Write the records out again, keeping each line exactly as it is.

═════ DATA SUPPLIED

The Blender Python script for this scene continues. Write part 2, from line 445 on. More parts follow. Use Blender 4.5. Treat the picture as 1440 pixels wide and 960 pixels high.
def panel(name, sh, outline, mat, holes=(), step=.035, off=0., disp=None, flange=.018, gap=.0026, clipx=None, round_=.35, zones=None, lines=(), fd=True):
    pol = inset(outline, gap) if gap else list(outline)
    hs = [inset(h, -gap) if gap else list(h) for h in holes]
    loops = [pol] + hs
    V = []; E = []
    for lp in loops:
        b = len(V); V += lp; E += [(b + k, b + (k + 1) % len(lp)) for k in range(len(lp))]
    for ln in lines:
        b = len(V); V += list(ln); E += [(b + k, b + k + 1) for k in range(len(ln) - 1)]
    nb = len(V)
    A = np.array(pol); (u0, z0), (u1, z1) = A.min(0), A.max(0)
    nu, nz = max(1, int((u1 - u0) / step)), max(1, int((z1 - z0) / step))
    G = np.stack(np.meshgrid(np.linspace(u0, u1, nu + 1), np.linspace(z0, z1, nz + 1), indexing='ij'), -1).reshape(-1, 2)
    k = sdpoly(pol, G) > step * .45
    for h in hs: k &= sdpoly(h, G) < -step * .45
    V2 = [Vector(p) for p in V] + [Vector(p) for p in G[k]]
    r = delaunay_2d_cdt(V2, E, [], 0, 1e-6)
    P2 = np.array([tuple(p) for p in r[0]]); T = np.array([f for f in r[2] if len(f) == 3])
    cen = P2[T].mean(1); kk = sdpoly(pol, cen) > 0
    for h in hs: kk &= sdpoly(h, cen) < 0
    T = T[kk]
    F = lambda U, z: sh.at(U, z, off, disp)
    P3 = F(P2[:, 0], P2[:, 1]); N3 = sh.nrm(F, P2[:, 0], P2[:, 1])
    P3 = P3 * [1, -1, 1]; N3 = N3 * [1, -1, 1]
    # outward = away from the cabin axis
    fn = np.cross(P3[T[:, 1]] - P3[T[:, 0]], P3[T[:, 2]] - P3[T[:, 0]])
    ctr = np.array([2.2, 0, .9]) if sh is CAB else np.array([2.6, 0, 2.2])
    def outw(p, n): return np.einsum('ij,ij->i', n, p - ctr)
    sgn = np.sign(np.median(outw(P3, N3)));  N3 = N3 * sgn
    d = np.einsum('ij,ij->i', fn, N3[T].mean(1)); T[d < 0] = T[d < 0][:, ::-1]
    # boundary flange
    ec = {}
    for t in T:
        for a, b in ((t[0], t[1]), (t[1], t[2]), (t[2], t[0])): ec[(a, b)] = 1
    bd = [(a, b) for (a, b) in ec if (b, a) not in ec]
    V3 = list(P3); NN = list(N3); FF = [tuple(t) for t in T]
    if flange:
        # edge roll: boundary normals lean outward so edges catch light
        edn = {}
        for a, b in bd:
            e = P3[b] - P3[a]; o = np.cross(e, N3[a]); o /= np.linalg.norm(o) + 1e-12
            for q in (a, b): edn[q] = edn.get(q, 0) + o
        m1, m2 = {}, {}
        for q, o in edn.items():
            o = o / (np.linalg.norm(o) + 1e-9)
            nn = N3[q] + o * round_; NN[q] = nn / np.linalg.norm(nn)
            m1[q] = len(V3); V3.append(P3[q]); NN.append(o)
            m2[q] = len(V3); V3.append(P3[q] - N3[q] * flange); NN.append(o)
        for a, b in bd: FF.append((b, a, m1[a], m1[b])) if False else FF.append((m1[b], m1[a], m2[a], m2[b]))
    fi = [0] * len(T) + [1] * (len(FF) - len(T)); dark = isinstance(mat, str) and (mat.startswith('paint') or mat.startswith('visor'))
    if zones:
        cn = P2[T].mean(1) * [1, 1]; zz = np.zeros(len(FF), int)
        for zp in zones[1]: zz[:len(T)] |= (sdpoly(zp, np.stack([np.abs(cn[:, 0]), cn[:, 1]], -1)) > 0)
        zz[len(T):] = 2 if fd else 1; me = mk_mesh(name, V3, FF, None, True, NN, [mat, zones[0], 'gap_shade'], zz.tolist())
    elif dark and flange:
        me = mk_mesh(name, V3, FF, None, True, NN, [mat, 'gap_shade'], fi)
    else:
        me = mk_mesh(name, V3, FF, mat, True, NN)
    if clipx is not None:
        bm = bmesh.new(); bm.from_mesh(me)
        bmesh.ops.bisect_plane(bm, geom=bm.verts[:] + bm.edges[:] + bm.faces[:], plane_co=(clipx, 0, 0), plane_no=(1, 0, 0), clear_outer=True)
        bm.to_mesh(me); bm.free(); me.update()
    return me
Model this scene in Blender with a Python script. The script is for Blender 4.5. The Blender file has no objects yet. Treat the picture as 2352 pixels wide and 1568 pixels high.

══════════

*CORRECT RESULT*
The Blender Python script for this scene continues. Write part 2, from line 445 on. More parts follow. Use Blender 4.5. Treat the picture as 1440 pixels wide and 960 pixels high.
def panel(name, sh, outline, mat, holes=(), step=.035, off=0., disp=None, flange=.018, gap=.0026, clipx=None, round_=.35, zones=None, lines=(), fd=True):
    pol = inset(outline, gap) if gap else list(outline)
    hs = [inset(h, -gap) if gap else list(h) for h in holes]
    loops = [pol] + hs
    V = []; E = []
    for lp in loops:
        b = len(V); V += lp; E += [(b + k, b + (k + 1) % len(lp)) for k in range(len(lp))]
    for ln in lines:
        b = len(V); V += list(ln); E += [(b + k, b + k + 1) for k in range(len(ln) - 1)]
    nb = len(V)
    A = np.array(pol); (u0, z0), (u1, z1) = A.min(0), A.max(0)
    nu, nz = max(1, int((u1 - u0) / step)), max(1, int((z1 - z0) / step))
    G = np.stack(np.meshgrid(np.linspace(u0, u1, nu + 1), np.linspace(z0, z1, nz + 1), indexing='ij'), -1).reshape(-1, 2)
    k = sdpoly(pol, G) > step * .45
    for h in hs: k &= sdpoly(h, G) < -step * .45
    V2 = [Vector(p) for p in V] + [Vector(p) for p in G[k]]
    r = delaunay_2d_cdt(V2, E, [], 0, 1e-6)
    P2 = np.array([tuple(p) for p in r[0]]); T = np.array([f for f in r[2] if len(f) == 3])
    cen = P2[T].mean(1); kk = sdpoly(pol, cen) > 0
    for h in hs: kk &= sdpoly(h, cen) < 0
    T = T[kk]
    F = lambda U, z: sh.at(U, z, off, disp)
    P3 = F(P2[:, 0], P2[:, 1]); N3 = sh.nrm(F, P2[:, 0], P2[:, 1])
    P3 = P3 * [1, -1, 1]; N3 = N3 * [1, -1, 1]
    # outward = away from the cabin axis
    fn = np.cross(P3[T[:, 1]] - P3[T[:, 0]], P3[T[:, 2]] - P3[T[:, 0]])
    ctr = np.array([2.2, 0, .9]) if sh is CAB else np.array([2.6, 0, 2.2])
    def outw(p, n): return np.einsum('ij,ij->i', n, p - ctr)
    sgn = np.sign(np.median(outw(P3, N3)));  N3 = N3 * sgn
    d = np.einsum('ij,ij->i', fn, N3[T].mean(1)); T[d < 0] = T[d < 0][:, ::-1]
    # boundary flange
    ec = {}
    for t in T:
        for a, b in ((t[0], t[1]), (t[1], t[2]), (t[2], t[0])): ec[(a, b)] = 1
    bd = [(a, b) for (a, b) in ec if (b, a) not in ec]
    V3 = list(P3); NN = list(N3); FF = [tuple(t) for t in T]
    if flange:
        # edge roll: boundary normals lean outward so edges catch light
        edn = {}
        for a, b in bd:
            e = P3[b] - P3[a]; o = np.cross(e, N3[a]); o /= np.linalg.norm(o) + 1e-12
            for q in (a, b): edn[q] = edn.get(q, 0) + o
        m1, m2 = {}, {}
        for q, o in edn.items():
            o = o / (np.linalg.norm(o) + 1e-9)
            nn = N3[q] + o * round_; NN[q] = nn / np.linalg.norm(nn)
            m1[q] = len(V3); V3.append(P3[q]); NN.append(o)
            m2[q] = len(V3); V3.append(P3[q] - N3[q] * flange); NN.append(o)
        for a, b in bd: FF.append((b, a, m1[a], m1[b])) if False else FF.append((m1[b], m1[a], m2[a], m2[b]))
    fi = [0] * len(T) + [1] * (len(FF) - len(T)); dark = isinstance(mat, str) and (mat.startswith('paint') or mat.startswith('visor'))
    if zones:
        cn = P2[T].mean(1) * [1, 1]; zz = np.zeros(len(FF), int)
        for zp in zones[1]: zz[:len(T)] |= (sdpoly(zp, np.stack([np.abs(cn[:, 0]), cn[:, 1]], -1)) > 0)
        zz[len(T):] = 2 if fd else 1; me = mk_mesh(name, V3, FF, None, True, NN, [mat, zones[0], 'gap_shade'], zz.tolist())
    elif dark and flange:
        me = mk_mesh(name, V3, FF, None, True, NN, [mat, 'gap_shade'], fi)
    else:
        me = mk_mesh(name, V3, FF, mat, True, NN)
    if clipx is not None:
        bm = bmesh.new(); bm.from_mesh(me)
        bmesh.ops.bisect_plane(bm, geom=bm.verts[:] + bm.edges[:] + bm.faces[:], plane_co=(clipx, 0, 0), plane_no=(1, 0, 0), clear_outer=True)
        bm.to_mesh(me); bm.free(); me.update()
    return me
Model this scene in Blender with a Python script. The script is for Blender 4.5. The Blender file has no objects yet. Treat the picture as 2352 pixels wide and 1568 pixels high.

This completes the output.